Treatment of deferred rent during transition to ASC 842
The comparison of the treatment of deferred rent under each lease accounting standard may trigger the question – if deferred rent does not exist under ASC 842, what happens to an accumulated balance of deferred rent for an operating lease during the transition from ASC 840 to ASC 842?
ASC 842 lease accounting guidance explicitly states that following the commencement of an operating lease, the ROU asset will be adjusted for several items, including any prepaid or accrued lease payments. Deferred rent, depending on whether it is a cumulative positive or negative amount, is either accrued rent or prepaid rent.
Deferred rent is most often a liability, or negative balance, representing accrued rent expense – the total rent expense recognized is more than all of the cash payments made through that specific point in time. The excess expense recorded over the total cash paid has been accrued or deferred until the cash payments are larger than the expense recognized and the accumulated liability is depleted to zero.

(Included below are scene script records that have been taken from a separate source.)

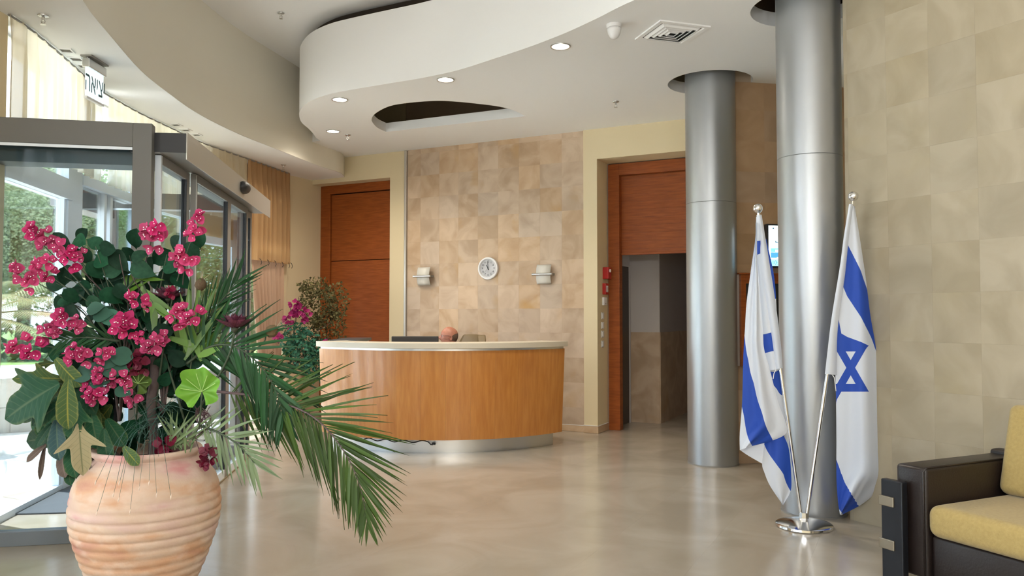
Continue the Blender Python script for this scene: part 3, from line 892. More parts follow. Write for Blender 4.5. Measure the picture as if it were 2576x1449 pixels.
# ------------------------------------------------------------------ clock, wall lamps, call points
zc = at_plane(1227, 675, WB(0, 0, 0.03), N)
t = thing('wall_clock', zc - N * 0.03, 'round white wall clock showing two minutes to eleven', 'clock')
m = MB(); m.lathe([(0.0, -0.028), (0.150, -0.028), (0.152, -0.01), (0.146, 0.006), (0.128, 0.010), (0.118, 0.0), (0.116, -0.012)], zc, 64, ax=N); ob('rim', m, 'whitep', t, smooth=True, sharp=40)
m = MB(); m.lathe([(0.0, -0.010), (0.119, -0.010)], zc, 48, ax=N); ob('face', m, 'paper', t)
for k in range(1, 13):
    w = math.radians(90 - 30 * k)
    text('numeral', str(k), 0.036, zc - N * 0.0085 + E * math.cos(w) * 0.088 + UP * math.sin(w) * 0.088, E, N, 'black', t)
def hand(name, deg, ln, w, mat, dz):
    a = math.radians(90 - deg); d = E * math.cos(a) + UP * math.sin(a); s = N.cross(d)
    m = MB(); m.obox(zc - N * (0.006 - dz) + d * (ln * 0.5 - 0.012), d, s, N, ln / 2 + 0.012, w, 0.001); ob(name, m, mat, t)
hand('hour_hand', 329, 0.055, 0.0042, 'black', 0.0)
hand('minute_hand', 357, 0.082, 0.0028, 'black', 0.0022)
hand('second_hand', 226, 0.09, 0.0009, 'alu', 0.004)
m = MB(); wz = zc - UP * 0.05 - N * 0.0085; m.obox(wz, E, UP, N, 0.018, 0.0015, 0.0004); ob('maker_line', m, 'alu', t)
m = MB(); m.lathe([(0.007, -0.006), (0.007, 0.001)], zc, 12, ax=N); ob('hub', m, 'black', t)

def sconce(u, v, label):
    c = at_plane(u, v, WB(0, 0, 0.06), N)
    c = c - N * 0.06
    t = thing('wall_sconce', c, label, 'wall lamp', 'wall sconces beside the clock')
    rows = []
    for k in range(11):
        f = k / 10 * 2 - 1
        d = 0.05 + 0.035 * (1 - f * f)
        rows.append([c + E * x + UP * (f * 0.125) + N * d for x in (-0.10, 0.10)])
    m = MB(); m.grid(rows)
    o = ob('shade', m, M('opal_shade', (0.62, 0.60, 0.55), 0.5), t, smooth=True); s = o.modifiers.new('thick', 'SOLIDIFY'); s.thickness = 0.006
    m = MB()
    prof = [(0.0, 0.016), (0.018, 0.016), (0.030, 0.006), (0.030, -0.006), (0.018, -0.016), (0.0, -0.016)]
    a = [c + N * (0.082 + d) + UP * z - E * 0.15 for d, z in prof]; b = [c + N * (0.082 + d) + UP * z + E * 0.13 for d, z in prof]
    nn = len(prof); m.add(a + b, [(i, (i + 1) % nn, nn + (i + 1) % nn, nn + i) for i in range(nn)] + [tuple(range(nn - 1, -1, -1)), tuple(range(nn, 2 * nn))])
    ob('bar', m, 'steel', t, bev=0.002)
    m = MB(); m.obox(c + E * 0.115 + N * 0.042, E, N, UP, 0.012, 0.042, 0.014); m.obox(c + N * 0.03, E, N, UP, 0.02, 0.03, 0.03); ob('bracket', m, 'alu', t)
sconce(1066, 695, 'wall lamp with curved shade and steel bar, left of the clock')
sconce(1368, 690, 'wall lamp with curved shade and steel bar, right of the clock')

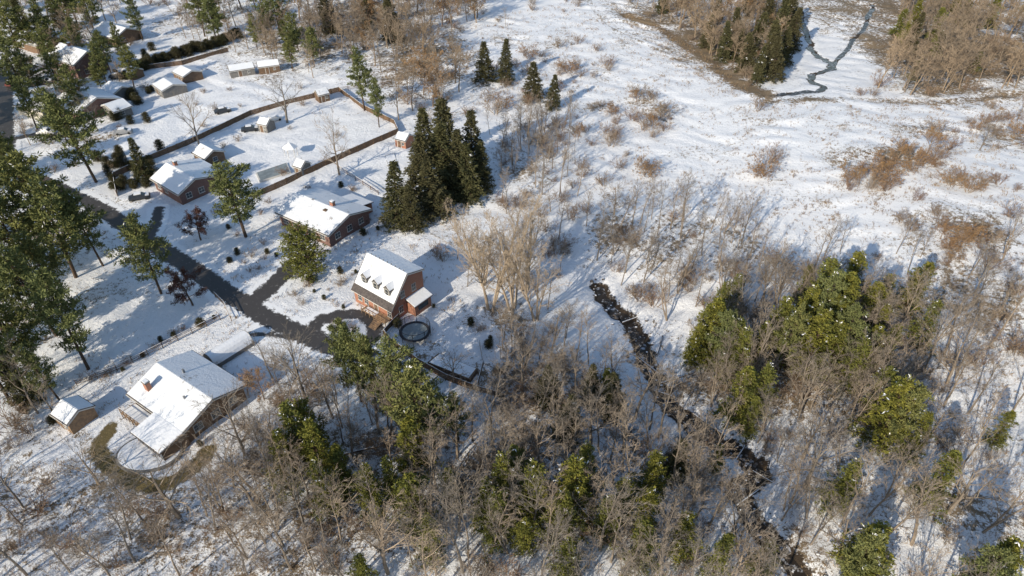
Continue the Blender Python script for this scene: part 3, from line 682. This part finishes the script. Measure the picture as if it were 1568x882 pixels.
house("brick_cape_house", (545,462), (602,495), 8.0, [(0,3.0),(4.3,8.0),(8.0,6.9)], M_BRICK, over=.3,
      wins=[('F',1.5,1.1,.9,1.3),('F',3.2,1.1,.9,1.3),('F',Lc-1.2,1.1,.9,1.3),('R',2.2,1.0,.9,1.3),('R',2.9,3.9,.85,1.3),('R',5.6,3.9,.85,1.3),('B',2,4.2,.9,1.2),('B',5,4.2,.9,1.2),('B',8,4.2,.9,1.2),('L',3,3.9,.8,1.2),('L',5.5,3.9,.8,1.2)],
      door=Lc*.55, extra=cape_extra)
def ranch_extra(e, L, D):
    g = MB(); g.box(L*.45, D+.01, -.4, L*.85, D+3.2, 2.3, 0); g.prism([(L*.45-.3, D+.45, 2.95),(L*.85+.3, D+.45, 2.95),(L*.85+.3, D+3.5, 2.35),(L*.45-.3, D+3.5, 2.35)], (0,0,.12), 1)
    g.prism([(L*.45-.25, D+.5, 3.08),(L*.85+.25, D+.5, 3.08),(L*.85+.25, D+3.45, 2.48),(L*.45-.25, D+3.45, 2.48)], (0,0,.14), 2)
    g.obj("rear_porch", [M_BRICK, M_SHINGLE, M_SNOW], e)
    v = MB(); v.box(L*.3, D*.5-.25, 4.5, L*.3+.5, D*.5+.25, 5.0, 0); v.box(L*.62, D*.36, 4.3, L*.62+.9, D*.36+.7, 4.75, 1); v.obj("roof_vents", [M_METAL, M_WOOD], e)
house("brick_ranch_house", (432,345), (507,379), 11.2, [(0,3.1),(5.6,4.7),(11.2,3.1)], M_BRICKD, over=.6,
      wins=[('F',1.8,1.0,1.4,1.2),('F',4.6,1.0,1.4,1.2),('F',9.5,.9,2.2,1.4),('F',12.6,1.0,1.2,1.2),('R',2.2,1.0,1.2,1.2),('R',5.5,1.0,1.2,1.2),('R',8.8,1.0,1.2,1.2)], door=7, chim=(9.5,6.4,3.8,5.6), extra=ranch_extra)
def ll_extra(e, L, D):
    g = MB()
    x0, x1 = L*.52, L+.3
    g.box(x0, -4.0, -.5, x1, -.01, 2.3, 0)
    g.prism([(x0-.3,-4.4,2.3),(x1+.3,-4.4,2.3),(x1+.3,-.42,2.85),(x0-.3,-.42,2.85)], (0,0,.12), 1)
    g.prism([(x0-.22,-4.3,2.44),(x1+.22,-4.3,2.44),(x1+.22,-.45,2.98),(x0-.22,-.45,2.98)], (0,0,.16), 2)
    for x in np.arange(x0+.4, x1-.8, 1.25): g.box(x, -4.06, .6, x+.95, -3.98, 1.9, 3)
    g.obj("sun_room", [M_TANSID, M_SHINGLE, M_SNOW, M_GLASS], e)
    k = MB(); k.box(0, -2.6, .9, x0-.05, -.01, 1.02, 0)
    for x in np.arange(0, x0, .9): k.box(x, -2.6, -.4, x+.09, -2.5, 1.95, 0)
    k.box(0, -2.62, 1.9, x0-.05, -2.5, 1.97, 0); k.box(.2, -2.4, 1.025, x0-.4, -.3, 1.1, 1)
    k.obj("wooden_deck", [M_WOODL, M_SNOW], e)
    v = MB(); v.box(L*.35, D*.6, 4.3, L*.35+.3, D*.6+.3, 5.3, 0); v.box(L*.7, D*.3, 4.0, L*.7+.3, D*.3+.3, 4.7, 0); v.obj("roof_vents", [M_METAL], e)
house("brown_split_level_house", (212,622), (290,678), 10.2, [(0,3.0),(5.1,4.7),(10.2,3.1)], M_TANSID, over=.6,
      wins=[('F',1.5,1.3,1.4,1.3),('F',4,1.3,1.4,1.3),('R',2,1.1,1.3,1.2),('R',5,1.1,1.3,1.2),('R',8,1.1,1.3,1.2),('L',3,1.1,1.2,1.2)], chim=(2.2,1.6,3.2,5.2), extra=ll_extra)
house("siding_house", (240,290), (280,314), 11.5, [(0,2.9),(4.2,4.7),(11.5,2.8)], M_BRICKD, over=.5, wins=[('F',2,1,1.2,1.2),('F',5,1,1.2,1.2),('R',2,1,1.2,1.2),('R',5,1,1.2,1.2),('R',9,1,1.2,1.2)], chim=(2,5,4,5.6))
house("garage", (300,248), (318,258), 5, [(0,2.4),(2.5,3.6),(5,2.4)], M_TANSID, over=.3, wins=[('R',2.5,1,1,.9)])
house("brick_house", (88,172), (125,189), 12, [(0,3),(6,5.2),(12,3)], M_BRICKD, over=.5, wins=[('F',2,1,1.2,1.2),('F',5,1,1.2,1.2),('R',3,1,1.2,1.2),('R',8,1,1.2,1.2)], chim=(4,6,4.6,6.4))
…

At transition to ASC 842, the accumulated deferred rent, or accrued rent, for an operating lease is an adjustment to the ROU asset related to the lease. The journal entry to record for transition is a debit (or credit) to the deferred rent account for the total amount of deferred rent related to the operating lease and a credit (or debit) to the ROU asset established for the same operating lease. With this journal entry, the accumulated deferred rent is removed from a standalone account to become part of the new ROU asset.
Summary
Deferred rent is a liability created when the cash payments and straight-line rent expense for an operating lease under ASC 840 do not equal one another. The transition to ASC 842 eliminated the deferred rent account from the balance sheet, but ultimately did not impact net income. Under ASC 842 any differences between the expense recognized and the actual cash paid are recognized in the lease liability and ROU asset.